The only people who can unlock it are the ones we elect. And these representatives are also captives who serve at our whim. All this enlarges Trump, no matter how far he goes: blustering at allies like Australia and Mexico, making vague threatening noises to Iran, even as powerful adversaries like China and Russia lean back and take full measure of the opportunities he opens up for them. What they will discover, if they haven’t already, is that Trump is the first truly post-Cold War president—the less hawkish of the two choices in 2016. It was Clinton, not Trump, who perpetuated the archaic myth of America as the “exceptional” and “indispensable” nation.
Which is not to say he can’t do harm abroad—and at home. Americans are discovering, with a shock, just how much a president can do—and undo, thanks to the Caesarist reach of the office. Trump didn’t invent this. It dates right back—“We elect a king for four years,” Abraham Lincoln’s Secretary of State, William H Seward, explained in 1860, “and give him absolute power within certain limits, which after all he can interpret for himself.”

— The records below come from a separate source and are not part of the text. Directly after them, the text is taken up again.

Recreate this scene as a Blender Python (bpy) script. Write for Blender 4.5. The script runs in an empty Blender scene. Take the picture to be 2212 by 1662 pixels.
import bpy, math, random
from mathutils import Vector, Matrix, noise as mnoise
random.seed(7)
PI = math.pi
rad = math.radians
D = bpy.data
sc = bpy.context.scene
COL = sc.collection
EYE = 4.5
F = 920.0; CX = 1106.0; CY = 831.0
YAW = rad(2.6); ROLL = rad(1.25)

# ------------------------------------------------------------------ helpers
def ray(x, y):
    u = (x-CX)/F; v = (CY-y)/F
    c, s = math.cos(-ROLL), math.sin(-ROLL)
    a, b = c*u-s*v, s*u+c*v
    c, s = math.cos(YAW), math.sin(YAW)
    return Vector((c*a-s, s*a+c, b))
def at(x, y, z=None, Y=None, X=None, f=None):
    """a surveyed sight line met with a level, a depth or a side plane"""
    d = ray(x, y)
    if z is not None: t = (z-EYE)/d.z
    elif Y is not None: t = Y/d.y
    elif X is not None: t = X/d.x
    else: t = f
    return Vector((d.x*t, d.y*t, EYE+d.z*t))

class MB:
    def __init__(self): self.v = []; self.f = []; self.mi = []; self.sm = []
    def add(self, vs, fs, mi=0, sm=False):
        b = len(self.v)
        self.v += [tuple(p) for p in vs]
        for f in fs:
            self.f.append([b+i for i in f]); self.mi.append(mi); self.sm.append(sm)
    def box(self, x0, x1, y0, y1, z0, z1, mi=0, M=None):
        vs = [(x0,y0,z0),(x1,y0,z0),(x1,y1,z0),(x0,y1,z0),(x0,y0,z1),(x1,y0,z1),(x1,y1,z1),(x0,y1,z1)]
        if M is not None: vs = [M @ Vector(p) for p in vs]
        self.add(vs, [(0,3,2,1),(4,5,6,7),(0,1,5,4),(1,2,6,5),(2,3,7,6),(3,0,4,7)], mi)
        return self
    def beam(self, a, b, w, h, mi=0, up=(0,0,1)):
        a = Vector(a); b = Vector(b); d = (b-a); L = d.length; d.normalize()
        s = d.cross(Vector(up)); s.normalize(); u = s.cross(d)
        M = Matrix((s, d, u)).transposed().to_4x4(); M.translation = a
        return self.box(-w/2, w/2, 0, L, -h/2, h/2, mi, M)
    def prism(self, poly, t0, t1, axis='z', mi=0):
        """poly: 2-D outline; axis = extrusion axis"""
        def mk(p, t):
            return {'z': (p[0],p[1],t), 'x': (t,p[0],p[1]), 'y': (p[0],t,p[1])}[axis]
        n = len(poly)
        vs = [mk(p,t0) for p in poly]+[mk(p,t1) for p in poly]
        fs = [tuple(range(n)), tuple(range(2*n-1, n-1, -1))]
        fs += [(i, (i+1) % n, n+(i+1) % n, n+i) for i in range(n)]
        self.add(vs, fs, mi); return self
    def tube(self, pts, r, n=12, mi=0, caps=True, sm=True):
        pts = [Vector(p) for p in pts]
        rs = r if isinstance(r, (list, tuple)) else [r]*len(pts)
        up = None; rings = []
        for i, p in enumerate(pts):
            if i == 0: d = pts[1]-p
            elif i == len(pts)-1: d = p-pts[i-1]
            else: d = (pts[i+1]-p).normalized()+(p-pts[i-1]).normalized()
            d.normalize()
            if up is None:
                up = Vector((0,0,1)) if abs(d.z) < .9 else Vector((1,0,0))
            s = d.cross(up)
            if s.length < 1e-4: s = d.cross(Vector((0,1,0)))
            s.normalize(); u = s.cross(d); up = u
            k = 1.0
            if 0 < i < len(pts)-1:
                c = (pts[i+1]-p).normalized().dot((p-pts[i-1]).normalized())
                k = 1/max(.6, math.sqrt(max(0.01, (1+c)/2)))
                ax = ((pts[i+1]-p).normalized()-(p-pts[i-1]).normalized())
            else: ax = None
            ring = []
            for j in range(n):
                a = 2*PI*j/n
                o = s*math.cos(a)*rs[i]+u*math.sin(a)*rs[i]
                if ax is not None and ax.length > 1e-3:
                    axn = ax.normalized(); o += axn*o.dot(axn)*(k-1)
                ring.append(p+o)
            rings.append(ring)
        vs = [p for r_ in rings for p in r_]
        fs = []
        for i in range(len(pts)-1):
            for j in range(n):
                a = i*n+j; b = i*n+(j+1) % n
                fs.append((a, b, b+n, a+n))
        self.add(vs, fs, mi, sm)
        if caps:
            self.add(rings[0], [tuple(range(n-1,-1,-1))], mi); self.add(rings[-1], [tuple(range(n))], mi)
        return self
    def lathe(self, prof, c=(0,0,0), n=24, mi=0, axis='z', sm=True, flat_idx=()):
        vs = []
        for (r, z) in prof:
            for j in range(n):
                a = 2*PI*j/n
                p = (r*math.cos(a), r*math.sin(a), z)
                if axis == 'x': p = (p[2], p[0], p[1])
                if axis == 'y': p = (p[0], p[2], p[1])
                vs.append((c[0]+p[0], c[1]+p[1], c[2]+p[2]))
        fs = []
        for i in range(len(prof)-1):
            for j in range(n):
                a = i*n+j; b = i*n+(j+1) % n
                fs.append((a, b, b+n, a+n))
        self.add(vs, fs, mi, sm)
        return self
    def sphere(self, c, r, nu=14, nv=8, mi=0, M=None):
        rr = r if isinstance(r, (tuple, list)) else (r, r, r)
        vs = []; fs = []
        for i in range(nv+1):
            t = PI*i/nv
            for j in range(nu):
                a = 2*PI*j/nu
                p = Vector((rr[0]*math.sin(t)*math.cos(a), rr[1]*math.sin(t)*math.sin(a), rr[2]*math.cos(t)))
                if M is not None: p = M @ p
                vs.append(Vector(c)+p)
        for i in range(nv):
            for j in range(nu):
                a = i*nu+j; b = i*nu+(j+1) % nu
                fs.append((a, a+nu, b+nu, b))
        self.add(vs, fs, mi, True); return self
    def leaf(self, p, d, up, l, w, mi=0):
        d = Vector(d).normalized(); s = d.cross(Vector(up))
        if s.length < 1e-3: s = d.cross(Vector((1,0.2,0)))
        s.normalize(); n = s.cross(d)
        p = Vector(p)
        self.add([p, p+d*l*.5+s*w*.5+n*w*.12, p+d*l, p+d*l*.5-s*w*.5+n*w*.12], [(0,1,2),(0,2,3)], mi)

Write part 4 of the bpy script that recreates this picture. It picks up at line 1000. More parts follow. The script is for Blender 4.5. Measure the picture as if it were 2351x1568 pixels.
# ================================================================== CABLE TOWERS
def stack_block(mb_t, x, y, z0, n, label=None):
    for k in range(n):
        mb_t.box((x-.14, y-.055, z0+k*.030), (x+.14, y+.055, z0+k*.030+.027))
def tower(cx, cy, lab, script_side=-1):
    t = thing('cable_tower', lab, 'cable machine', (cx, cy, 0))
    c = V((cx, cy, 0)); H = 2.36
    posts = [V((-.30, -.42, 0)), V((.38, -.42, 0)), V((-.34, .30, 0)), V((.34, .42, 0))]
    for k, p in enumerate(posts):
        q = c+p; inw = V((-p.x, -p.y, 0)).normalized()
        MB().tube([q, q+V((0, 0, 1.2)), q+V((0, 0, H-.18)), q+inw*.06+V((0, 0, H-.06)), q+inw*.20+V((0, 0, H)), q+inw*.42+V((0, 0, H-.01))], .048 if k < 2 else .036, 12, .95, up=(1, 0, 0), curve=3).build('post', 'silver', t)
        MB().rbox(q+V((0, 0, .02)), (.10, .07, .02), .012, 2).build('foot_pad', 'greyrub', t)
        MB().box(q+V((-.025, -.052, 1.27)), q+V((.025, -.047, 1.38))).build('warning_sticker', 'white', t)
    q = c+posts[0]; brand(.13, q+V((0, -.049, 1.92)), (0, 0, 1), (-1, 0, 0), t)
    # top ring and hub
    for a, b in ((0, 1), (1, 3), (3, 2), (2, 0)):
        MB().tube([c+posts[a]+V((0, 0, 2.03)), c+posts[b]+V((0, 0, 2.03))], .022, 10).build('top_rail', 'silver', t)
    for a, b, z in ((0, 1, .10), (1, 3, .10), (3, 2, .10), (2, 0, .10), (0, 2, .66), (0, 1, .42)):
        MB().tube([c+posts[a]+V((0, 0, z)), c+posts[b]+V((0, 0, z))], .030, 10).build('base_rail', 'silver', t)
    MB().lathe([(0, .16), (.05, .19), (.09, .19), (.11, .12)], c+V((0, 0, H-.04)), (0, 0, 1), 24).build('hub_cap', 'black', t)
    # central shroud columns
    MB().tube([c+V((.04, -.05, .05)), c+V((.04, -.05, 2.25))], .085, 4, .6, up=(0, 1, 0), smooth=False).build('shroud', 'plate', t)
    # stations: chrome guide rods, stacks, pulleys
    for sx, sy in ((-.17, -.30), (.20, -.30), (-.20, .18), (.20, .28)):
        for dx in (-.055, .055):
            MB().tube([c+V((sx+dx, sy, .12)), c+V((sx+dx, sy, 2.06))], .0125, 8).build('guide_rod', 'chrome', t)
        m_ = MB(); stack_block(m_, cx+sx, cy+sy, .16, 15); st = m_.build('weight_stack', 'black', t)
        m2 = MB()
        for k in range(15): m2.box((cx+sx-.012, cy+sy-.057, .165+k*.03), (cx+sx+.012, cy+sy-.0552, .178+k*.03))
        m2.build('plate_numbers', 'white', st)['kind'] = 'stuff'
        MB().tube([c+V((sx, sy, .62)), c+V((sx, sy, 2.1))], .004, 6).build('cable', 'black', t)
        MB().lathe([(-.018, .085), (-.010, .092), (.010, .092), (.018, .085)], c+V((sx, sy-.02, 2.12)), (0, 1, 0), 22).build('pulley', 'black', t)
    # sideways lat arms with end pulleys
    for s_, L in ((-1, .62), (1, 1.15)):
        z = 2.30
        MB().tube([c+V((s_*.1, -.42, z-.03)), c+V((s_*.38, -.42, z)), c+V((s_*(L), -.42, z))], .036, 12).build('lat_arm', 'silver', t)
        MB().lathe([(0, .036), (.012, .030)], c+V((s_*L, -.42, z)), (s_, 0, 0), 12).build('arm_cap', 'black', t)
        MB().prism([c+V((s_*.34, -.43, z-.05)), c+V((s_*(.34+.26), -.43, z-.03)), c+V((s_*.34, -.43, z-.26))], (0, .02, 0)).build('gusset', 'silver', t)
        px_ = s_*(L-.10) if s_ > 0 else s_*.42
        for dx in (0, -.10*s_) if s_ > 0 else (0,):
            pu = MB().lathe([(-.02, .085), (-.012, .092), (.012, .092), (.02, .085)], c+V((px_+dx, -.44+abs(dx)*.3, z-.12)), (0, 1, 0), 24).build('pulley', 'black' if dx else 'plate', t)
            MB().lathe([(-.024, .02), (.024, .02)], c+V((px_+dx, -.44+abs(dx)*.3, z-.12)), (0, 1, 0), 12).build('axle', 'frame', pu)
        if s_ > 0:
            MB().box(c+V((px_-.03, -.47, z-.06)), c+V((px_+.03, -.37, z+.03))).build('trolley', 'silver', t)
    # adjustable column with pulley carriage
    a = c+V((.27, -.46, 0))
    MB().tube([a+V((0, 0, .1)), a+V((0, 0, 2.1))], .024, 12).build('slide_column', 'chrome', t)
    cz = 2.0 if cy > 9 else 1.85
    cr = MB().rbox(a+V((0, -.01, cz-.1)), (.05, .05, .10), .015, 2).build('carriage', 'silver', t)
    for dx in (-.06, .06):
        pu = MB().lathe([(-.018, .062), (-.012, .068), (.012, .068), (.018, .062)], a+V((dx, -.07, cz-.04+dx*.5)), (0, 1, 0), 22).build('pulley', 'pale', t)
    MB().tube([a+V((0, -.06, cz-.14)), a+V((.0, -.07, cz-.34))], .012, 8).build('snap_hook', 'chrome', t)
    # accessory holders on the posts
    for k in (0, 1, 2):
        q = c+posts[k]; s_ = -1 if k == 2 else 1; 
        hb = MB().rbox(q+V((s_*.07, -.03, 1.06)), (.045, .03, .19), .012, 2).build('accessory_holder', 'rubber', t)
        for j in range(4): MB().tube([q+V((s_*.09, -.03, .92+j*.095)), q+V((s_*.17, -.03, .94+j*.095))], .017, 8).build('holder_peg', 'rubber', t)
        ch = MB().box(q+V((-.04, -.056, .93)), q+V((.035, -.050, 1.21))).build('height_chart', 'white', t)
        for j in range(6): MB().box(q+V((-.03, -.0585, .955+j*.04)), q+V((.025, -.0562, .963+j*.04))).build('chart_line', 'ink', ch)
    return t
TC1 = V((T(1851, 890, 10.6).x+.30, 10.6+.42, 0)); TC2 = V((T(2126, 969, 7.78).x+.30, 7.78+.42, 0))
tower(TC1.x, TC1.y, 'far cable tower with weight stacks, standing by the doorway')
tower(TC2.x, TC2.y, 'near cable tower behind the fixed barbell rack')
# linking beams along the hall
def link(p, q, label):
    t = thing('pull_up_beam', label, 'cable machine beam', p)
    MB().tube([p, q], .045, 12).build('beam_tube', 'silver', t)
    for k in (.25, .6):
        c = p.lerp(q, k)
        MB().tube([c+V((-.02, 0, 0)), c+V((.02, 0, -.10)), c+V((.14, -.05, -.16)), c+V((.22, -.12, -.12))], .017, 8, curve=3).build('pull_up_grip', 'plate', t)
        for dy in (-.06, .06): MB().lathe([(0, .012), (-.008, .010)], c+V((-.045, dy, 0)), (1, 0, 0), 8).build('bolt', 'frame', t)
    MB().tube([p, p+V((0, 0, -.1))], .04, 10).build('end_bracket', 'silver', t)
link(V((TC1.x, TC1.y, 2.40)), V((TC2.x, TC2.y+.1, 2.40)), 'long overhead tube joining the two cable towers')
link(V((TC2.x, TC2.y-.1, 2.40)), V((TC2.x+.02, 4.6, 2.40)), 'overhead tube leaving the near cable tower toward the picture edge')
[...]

Lincoln himself would assume dictatorial powers under conditions far more perilous than today’s. He had to be sneaked into Washington amid plausible rumours of a murder plot, following the secession of seven Southern states. He would soon order the blockading of the port at Charleston, South Carolina, and raise an army of 40,000 volunteers, and even suspended habeas corpus. He did each of these things with a decidedly non-Trumpian calm-. Lincoln achieved his grand purpose, keeping the Union intact, but it came at the expense of his life (“sic semper tyrannis!” cried his assassin as he pulled the trigger) and sowed hatreds that continue to shape, or misshape, our politics to this day.
Trump too seems capable of misshaping the republic, but for no cause greater than himself. That cause is now America’s own, whether we like it or not.